▶ SHORT TASK
Extract all data as written.

▶ DATASET SECTION
[Begin]

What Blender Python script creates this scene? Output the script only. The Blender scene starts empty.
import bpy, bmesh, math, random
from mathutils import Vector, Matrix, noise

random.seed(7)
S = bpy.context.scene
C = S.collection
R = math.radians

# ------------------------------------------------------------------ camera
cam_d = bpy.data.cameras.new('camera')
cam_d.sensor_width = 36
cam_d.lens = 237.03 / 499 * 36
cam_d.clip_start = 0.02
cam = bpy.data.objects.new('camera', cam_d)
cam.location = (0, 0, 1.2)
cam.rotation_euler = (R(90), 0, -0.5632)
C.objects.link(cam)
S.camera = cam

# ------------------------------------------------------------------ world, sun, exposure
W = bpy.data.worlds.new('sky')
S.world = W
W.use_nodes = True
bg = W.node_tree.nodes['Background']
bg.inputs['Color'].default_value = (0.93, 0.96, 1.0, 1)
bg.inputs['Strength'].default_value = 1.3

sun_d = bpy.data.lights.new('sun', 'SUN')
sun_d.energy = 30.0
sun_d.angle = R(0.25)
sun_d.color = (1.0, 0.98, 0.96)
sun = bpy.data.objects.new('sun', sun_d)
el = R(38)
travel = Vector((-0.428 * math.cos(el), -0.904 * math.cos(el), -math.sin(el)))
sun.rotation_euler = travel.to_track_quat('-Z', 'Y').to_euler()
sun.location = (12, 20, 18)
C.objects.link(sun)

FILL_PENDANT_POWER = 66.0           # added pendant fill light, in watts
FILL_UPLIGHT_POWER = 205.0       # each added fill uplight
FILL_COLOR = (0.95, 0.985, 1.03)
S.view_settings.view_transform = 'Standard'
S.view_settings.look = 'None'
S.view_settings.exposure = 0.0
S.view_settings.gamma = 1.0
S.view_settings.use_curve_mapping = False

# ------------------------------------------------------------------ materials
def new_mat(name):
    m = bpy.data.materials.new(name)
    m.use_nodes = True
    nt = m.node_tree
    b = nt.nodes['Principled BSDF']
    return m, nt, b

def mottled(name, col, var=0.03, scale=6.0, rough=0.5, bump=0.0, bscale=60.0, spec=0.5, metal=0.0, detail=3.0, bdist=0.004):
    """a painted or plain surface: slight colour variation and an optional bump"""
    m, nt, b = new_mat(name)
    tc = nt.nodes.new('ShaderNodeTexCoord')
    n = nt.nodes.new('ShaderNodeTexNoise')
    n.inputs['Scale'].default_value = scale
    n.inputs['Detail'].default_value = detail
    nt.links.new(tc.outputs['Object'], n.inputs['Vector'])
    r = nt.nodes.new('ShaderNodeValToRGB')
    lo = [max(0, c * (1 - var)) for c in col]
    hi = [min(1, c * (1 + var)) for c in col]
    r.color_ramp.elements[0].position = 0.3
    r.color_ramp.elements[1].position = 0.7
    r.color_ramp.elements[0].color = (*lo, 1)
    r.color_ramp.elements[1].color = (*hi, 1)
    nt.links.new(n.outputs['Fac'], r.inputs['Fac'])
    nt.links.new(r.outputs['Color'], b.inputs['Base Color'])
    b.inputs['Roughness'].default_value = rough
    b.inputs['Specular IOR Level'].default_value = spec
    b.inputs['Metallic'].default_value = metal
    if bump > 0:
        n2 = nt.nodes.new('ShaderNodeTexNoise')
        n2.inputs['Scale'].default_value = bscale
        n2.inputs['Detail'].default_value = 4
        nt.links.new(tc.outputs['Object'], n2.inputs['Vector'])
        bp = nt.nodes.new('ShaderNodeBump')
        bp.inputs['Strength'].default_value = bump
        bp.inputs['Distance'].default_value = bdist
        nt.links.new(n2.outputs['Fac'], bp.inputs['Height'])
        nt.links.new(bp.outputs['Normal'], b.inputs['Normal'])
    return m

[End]

▶ TASK RESPONSE
What Blender Python script creates this scene? Output the script only. The Blender scene starts empty.
import bpy, bmesh, math, random
from mathutils import Vector, Matrix, noise

random.seed(7)
S = bpy.context.scene
C = S.collection
R = math.radians

# ------------------------------------------------------------------ camera
cam_d = bpy.data.cameras.new('camera')
cam_d.sensor_width = 36
cam_d.lens = 237.03 / 499 * 36
cam_d.clip_start = 0.02
cam = bpy.data.objects.new('camera', cam_d)
cam.location = (0, 0, 1.2)
cam.rotation_euler = (R(90), 0, -0.5632)
C.objects.link(cam)
S.camera = cam

# ------------------------------------------------------------------ world, sun, exposure
W = bpy.data.worlds.new('sky')
S.world = W
W.use_nodes = True
bg = W.node_tree.nodes['Background']
bg.inputs['Color'].default_value = (0.93, 0.96, 1.0, 1)
bg.inputs['Strength'].default_value = 1.3

sun_d = bpy.data.lights.new('sun', 'SUN')
sun_d.energy = 30.0
sun_d.angle = R(0.25)
sun_d.color = (1.0, 0.98, 0.96)
sun = bpy.data.objects.new('sun', sun_d)
el = R(38)
travel = Vector((-0.428 * math.cos(el), -0.904 * math.cos(el), -math.sin(el)))
sun.rotation_euler = travel.to_track_quat('-Z', 'Y').to_euler()
sun.location = (12, 20, 18)
C.objects.link(sun)

FILL_PENDANT_POWER = 66.0           # added pendant fill light, in watts
FILL_UPLIGHT_POWER = 205.0       # each added fill uplight
FILL_COLOR = (0.95, 0.985, 1.03)
S.view_settings.view_transform = 'Standard'
S.view_settings.look = 'None'
S.view_settings.exposure = 0.0
S.view_settings.gamma = 1.0
S.view_settings.use_curve_mapping = False

# ------------------------------------------------------------------ materials
def new_mat(name):
    m = bpy.data.materials.new(name)
    m.use_nodes = True
    nt = m.node_tree
    b = nt.nodes['Principled BSDF']
    return m, nt, b

def mottled(name, col, var=0.03, scale=6.0, rough=0.5, bump=0.0, bscale=60.0, spec=0.5, metal=0.0, detail=3.0, bdist=0.004):
    """a painted or plain surface: slight colour variation and an optional bump"""
    m, nt, b = new_mat(name)
    tc = nt.nodes.new('ShaderNodeTexCoord')
    n = nt.nodes.new('ShaderNodeTexNoise')
    n.inputs['Scale'].default_value = scale
    n.inputs['Detail'].default_value = detail
    nt.links.new(tc.outputs['Object'], n.inputs['Vector'])
    r = nt.nodes.new('ShaderNodeValToRGB')
    lo = [max(0, c * (1 - var)) for c in col]
    hi = [min(1, c * (1 + var)) for c in col]
    r.color_ramp.elements[0].position = 0.3
    r.color_ramp.elements[1].position = 0.7
    r.color_ramp.elements[0].color = (*lo, 1)
    r.color_ramp.elements[1].color = (*hi, 1)
    nt.links.new(n.outputs['Fac'], r.inputs['Fac'])
    nt.links.new(r.outputs['Color'], b.inputs['Base Color'])
    b.inputs['Roughness'].default_value = rough
    b.inputs['Specular IOR Level'].default_value = spec
    b.inputs['Metallic'].default_value = metal
    if bump > 0:
        n2 = nt.nodes.new('ShaderNodeTexNoise')
        n2.inputs['Scale'].default_value = bscale
        n2.inputs['Detail'].default_value = 4
        nt.links.new(tc.outputs['Object'], n2.inputs['Vector'])
        bp = nt.nodes.new('ShaderNodeBump')
        bp.inputs['Strength'].default_value = bump
        bp.inputs['Distance'].default_value = bdist
        nt.links.new(n2.outputs['Fac'], bp.inputs['Height'])
        nt.links.new(bp.outputs['Normal'], b.inputs['Normal'])
    return m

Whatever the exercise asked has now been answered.